Działka w miejscowości pod Warszawą została w latach 70. przejęta przez zasiedzenie przez Skarb Państwa. Potwierdził to w 1995 r. Sąd Rejonowy dla Warszawy-Pragi, stwierdzając nabycie ziemi przez gminę.
Działka była użytkowana jako teren publiczny, a jej księga wieczysta zaginęła w czasie wojny. Sąd szukał ewentualnych spadkobierców ogłoszeniem w „Sztandarze Młodych", ale nikt się nie zgłosił. Sprawa została rozpoznana jedynie z udziałem wnioskodawcy, a postanowienie sądu uprawomocniło się wobec niezłożenia apelacji.
Po latach o wznowienie tego postępowania wystąpiły do sądu osoby, które twierdzą, że są spadkobiercami dawnych właścicieli działki. Jednak sądy dwukrotnie oddalały ich wnioski ze względu na przekroczenie terminu, w jakim można to zrobić.
Po zbadaniu sprawy Rzecznik Praw Obywatelskich uznał, że prawa spadkobierców zostały naruszone, bo nie byli w stanie dowiedzieć się, że sąd rozpatrywał sprawę ich działki.

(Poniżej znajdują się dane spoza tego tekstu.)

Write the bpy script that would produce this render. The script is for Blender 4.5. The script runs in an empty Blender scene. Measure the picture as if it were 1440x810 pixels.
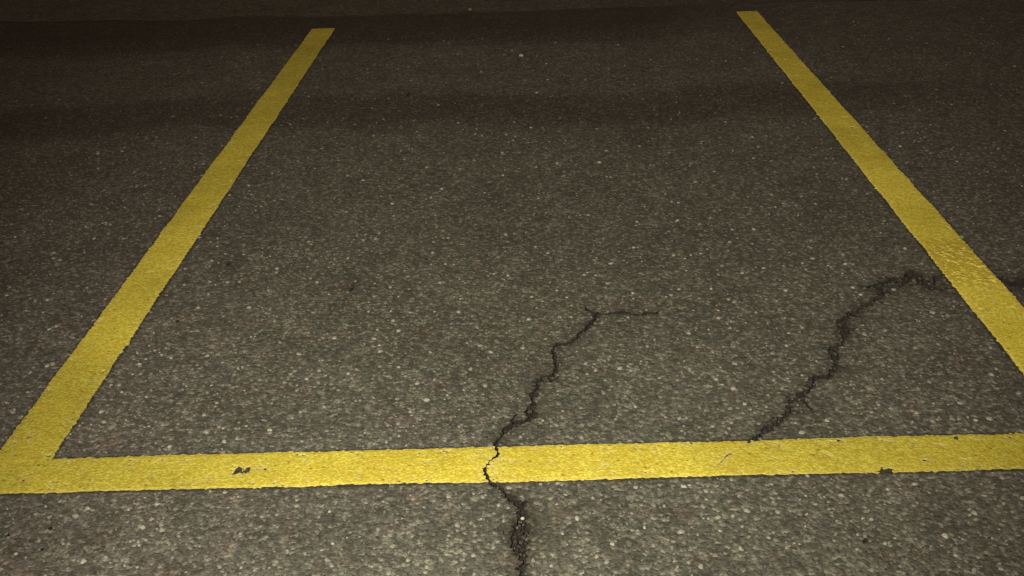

Dlatego RPO złożył skargę o wznowienie tego postępowania.
- Sprawa, w której wnioskodawca w ogóle nie podał dotychczasowego właściciela, a ograniczył się do wskazania samoistnego posiadacza nieruchomości, nie powinna się toczyć bez należytego wyjaśnienia, kto był właścicielem nieruchomości - podkreśla RPO.